We believe that this argument must be assessed in light of TILA's purpose of providing information to the debtor about the obligations that he is about to assume. Generally, Regulation Z defines finance charges to include "[p]remiums or other charges for insurance against loss of or damage to property, or against liability arising out of the ownership or use of property, written in connection with a credit transaction." 12 C.F.R. § 226.4(b)(8). The regulation also provides, however, that property insurance premiums may be excluded from the finance charge if the lender makes two disclosures: (1) explains that the insurance may be obtained from anyone of the consumer's choice and (2) discloses the initial term of coverage if the insurance is purchased from the creditor. See 12 C.F.R. § 226.4(d)(2)(i)-(ii).
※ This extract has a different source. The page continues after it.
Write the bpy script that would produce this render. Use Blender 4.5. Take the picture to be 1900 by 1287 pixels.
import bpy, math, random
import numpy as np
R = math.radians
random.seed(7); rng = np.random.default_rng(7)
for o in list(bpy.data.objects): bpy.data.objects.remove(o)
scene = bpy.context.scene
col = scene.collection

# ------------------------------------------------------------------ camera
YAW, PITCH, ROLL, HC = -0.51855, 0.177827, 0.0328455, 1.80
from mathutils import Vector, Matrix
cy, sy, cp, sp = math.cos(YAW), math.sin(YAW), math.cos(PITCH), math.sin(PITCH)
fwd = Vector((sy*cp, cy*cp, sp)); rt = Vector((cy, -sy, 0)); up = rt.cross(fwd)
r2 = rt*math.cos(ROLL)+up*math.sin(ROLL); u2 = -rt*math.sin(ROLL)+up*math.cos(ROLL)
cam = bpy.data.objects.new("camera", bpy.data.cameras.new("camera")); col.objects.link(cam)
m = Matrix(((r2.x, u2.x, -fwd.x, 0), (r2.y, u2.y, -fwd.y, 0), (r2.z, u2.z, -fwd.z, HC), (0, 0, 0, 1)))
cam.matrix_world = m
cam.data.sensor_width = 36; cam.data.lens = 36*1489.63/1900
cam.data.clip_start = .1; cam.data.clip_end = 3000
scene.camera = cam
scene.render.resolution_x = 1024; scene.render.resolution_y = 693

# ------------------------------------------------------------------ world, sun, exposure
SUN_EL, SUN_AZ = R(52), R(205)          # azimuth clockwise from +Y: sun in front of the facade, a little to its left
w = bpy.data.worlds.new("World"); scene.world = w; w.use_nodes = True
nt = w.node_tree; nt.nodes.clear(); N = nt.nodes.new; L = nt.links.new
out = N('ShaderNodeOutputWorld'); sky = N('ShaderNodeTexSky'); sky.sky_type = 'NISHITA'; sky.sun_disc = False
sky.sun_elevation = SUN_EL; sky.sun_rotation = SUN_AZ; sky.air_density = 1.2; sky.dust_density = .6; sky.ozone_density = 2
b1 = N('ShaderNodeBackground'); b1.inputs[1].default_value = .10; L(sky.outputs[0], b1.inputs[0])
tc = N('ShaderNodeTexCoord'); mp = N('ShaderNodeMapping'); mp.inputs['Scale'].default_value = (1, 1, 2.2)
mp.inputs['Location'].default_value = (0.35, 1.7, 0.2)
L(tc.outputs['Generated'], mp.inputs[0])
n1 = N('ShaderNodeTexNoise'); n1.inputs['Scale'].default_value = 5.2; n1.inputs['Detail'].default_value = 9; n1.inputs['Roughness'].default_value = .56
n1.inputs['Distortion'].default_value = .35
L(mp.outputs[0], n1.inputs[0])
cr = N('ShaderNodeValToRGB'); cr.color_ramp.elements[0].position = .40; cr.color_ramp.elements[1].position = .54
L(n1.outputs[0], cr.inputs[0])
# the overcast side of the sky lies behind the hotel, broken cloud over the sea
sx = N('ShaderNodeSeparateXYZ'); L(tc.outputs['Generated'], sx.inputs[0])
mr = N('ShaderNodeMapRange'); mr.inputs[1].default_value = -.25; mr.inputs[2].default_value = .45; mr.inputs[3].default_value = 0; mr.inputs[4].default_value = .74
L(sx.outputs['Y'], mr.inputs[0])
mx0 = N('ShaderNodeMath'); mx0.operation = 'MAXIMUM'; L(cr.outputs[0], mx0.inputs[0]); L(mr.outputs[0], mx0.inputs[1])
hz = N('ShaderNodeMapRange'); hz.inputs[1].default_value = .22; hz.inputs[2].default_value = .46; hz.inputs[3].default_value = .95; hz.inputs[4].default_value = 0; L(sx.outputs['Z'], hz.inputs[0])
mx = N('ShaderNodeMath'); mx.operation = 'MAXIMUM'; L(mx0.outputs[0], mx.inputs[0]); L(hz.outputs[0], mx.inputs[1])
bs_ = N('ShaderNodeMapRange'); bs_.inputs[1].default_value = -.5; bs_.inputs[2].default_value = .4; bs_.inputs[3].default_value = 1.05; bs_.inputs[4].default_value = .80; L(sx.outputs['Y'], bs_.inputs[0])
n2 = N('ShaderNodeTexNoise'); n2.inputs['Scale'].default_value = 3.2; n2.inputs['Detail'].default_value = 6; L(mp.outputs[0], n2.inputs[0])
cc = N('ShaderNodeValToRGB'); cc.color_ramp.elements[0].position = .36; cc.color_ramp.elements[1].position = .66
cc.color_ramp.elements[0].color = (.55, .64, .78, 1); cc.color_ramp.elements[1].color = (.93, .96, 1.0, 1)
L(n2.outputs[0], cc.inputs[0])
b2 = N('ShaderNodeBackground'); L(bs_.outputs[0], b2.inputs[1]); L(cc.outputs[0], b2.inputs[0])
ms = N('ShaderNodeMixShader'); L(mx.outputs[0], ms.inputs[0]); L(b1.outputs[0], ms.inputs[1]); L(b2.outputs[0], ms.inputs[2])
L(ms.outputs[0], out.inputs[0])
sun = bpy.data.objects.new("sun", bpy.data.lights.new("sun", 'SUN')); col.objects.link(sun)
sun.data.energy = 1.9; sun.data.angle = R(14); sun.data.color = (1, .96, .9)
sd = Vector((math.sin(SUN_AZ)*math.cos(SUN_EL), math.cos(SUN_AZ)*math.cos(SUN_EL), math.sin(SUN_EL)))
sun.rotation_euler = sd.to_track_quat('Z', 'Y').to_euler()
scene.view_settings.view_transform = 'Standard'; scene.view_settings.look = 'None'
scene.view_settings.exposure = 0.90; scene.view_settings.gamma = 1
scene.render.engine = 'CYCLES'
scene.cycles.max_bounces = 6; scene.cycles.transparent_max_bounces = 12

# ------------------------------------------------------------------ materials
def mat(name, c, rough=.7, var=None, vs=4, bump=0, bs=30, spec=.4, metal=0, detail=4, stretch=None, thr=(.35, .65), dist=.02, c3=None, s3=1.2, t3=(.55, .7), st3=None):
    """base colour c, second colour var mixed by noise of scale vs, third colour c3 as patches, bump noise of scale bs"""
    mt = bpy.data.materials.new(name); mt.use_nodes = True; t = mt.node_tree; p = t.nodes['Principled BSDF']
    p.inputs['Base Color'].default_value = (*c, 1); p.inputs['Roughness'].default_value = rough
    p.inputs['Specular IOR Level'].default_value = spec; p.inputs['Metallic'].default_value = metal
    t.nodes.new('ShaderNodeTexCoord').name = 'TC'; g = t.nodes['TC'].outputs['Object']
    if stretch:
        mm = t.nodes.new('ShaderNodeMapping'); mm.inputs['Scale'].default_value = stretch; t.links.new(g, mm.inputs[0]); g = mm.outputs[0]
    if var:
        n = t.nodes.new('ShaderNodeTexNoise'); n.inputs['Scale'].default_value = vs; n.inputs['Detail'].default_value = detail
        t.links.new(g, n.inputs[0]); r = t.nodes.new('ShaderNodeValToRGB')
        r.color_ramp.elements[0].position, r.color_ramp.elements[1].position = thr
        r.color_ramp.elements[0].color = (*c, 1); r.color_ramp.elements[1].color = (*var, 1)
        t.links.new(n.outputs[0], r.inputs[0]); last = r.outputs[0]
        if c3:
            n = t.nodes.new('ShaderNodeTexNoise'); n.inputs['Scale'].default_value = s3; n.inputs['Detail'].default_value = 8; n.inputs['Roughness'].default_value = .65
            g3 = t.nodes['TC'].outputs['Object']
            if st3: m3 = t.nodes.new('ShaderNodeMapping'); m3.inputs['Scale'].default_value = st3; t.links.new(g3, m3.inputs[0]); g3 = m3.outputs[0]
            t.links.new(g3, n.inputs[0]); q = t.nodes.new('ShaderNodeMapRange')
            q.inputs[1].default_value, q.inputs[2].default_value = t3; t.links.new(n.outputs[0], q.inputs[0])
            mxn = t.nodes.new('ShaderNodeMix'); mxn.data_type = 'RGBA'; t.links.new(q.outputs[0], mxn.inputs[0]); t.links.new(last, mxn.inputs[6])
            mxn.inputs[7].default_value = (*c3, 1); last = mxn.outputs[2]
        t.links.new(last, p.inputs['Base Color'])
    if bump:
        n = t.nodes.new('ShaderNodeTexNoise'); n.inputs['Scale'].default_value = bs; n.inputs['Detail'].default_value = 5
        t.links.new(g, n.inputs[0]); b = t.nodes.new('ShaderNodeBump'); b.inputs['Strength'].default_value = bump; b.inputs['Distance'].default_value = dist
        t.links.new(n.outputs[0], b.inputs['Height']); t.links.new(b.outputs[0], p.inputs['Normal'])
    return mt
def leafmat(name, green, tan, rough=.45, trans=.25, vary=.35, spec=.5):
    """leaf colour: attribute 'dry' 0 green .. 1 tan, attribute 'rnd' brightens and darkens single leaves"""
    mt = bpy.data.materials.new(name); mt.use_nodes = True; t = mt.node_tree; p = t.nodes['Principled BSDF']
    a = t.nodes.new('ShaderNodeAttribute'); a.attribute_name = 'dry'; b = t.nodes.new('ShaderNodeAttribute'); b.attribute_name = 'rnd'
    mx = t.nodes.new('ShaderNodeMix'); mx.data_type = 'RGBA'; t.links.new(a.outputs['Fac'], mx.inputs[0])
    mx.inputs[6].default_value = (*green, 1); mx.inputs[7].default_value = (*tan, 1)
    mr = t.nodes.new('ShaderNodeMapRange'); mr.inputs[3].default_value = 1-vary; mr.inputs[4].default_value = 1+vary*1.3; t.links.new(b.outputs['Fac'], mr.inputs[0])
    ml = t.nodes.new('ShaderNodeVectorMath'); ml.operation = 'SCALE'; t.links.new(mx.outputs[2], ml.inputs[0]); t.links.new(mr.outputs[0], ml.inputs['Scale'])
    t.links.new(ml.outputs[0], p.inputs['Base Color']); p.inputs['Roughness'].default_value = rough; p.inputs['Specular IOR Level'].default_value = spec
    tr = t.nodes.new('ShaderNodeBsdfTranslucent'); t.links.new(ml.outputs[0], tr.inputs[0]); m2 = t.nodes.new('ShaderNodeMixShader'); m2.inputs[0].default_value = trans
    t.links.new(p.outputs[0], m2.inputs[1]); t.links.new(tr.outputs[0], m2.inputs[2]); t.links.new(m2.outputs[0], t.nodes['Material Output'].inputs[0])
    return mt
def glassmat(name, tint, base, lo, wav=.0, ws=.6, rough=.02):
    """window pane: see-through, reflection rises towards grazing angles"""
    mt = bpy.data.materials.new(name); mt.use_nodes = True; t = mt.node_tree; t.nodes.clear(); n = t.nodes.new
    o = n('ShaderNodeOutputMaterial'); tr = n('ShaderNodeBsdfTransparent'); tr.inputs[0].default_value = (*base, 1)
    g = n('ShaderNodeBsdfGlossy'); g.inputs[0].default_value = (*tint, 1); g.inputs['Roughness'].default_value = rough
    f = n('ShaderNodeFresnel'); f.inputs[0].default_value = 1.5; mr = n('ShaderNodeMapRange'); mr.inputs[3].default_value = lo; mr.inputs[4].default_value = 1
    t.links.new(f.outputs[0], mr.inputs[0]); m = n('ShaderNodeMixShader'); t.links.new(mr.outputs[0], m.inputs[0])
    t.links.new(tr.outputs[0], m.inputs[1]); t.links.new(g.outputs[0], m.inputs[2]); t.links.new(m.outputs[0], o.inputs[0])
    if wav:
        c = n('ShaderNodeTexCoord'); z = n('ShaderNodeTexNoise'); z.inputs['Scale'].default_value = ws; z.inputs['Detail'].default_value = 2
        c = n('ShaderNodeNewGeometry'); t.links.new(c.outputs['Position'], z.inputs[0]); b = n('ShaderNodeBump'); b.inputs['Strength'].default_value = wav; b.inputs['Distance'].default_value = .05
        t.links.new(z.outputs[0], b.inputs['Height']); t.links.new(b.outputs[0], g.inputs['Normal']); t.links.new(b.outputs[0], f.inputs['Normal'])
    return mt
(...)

Both requirements are satisfied here. First, the disclosure statement informs the consumer that:

You are required to maintain personal property insurance on personal property securing this loan other than household goods. You may obtain such insurance from anyone you want, or provide it through an existing policy with loss payable to us.

You are not required to purchase personal property insurance on your household goods to secure this loan. If you choose to have such insurance, you may obtain the insurance from anyone you want.

R.22, Ex.D.

Second, the statement indicates:

If you obtain personal property insurance from or through us which covers the collateral (other than a motor vehicle) which secures your loan, it will be for a term of 25 months and you will pay $52.08. You also understand that we and/or our insurance affiliates anticipate a benefit and/or a profit from your purchase of insurance.

Id. Because both requirements of Regulation Z are met, not including the insurance premiums in the finance charge amount does not violate TILA. Fulfilling these requisites satisfies TILA's informational function.

D. State Law Claims

Finally, Mr. Szumny takes issue with the district court's decision to dismiss the two supplemental state claims. The decision to retain supplemental claims is left to the discretion of the district court. See 28 U.S.C. § 1367(c)(3); see also Van Harken v. City of Chicago, 103 F.3d 1346, 1354 (7th Cir. 1997) ("[W]e acknowledge the broad discretion of district judges in making judgments concerning the retention of supplemental claims."). There was no abuse of discretion here.


For the foregoing reasons, we affirm the judgment of the district court.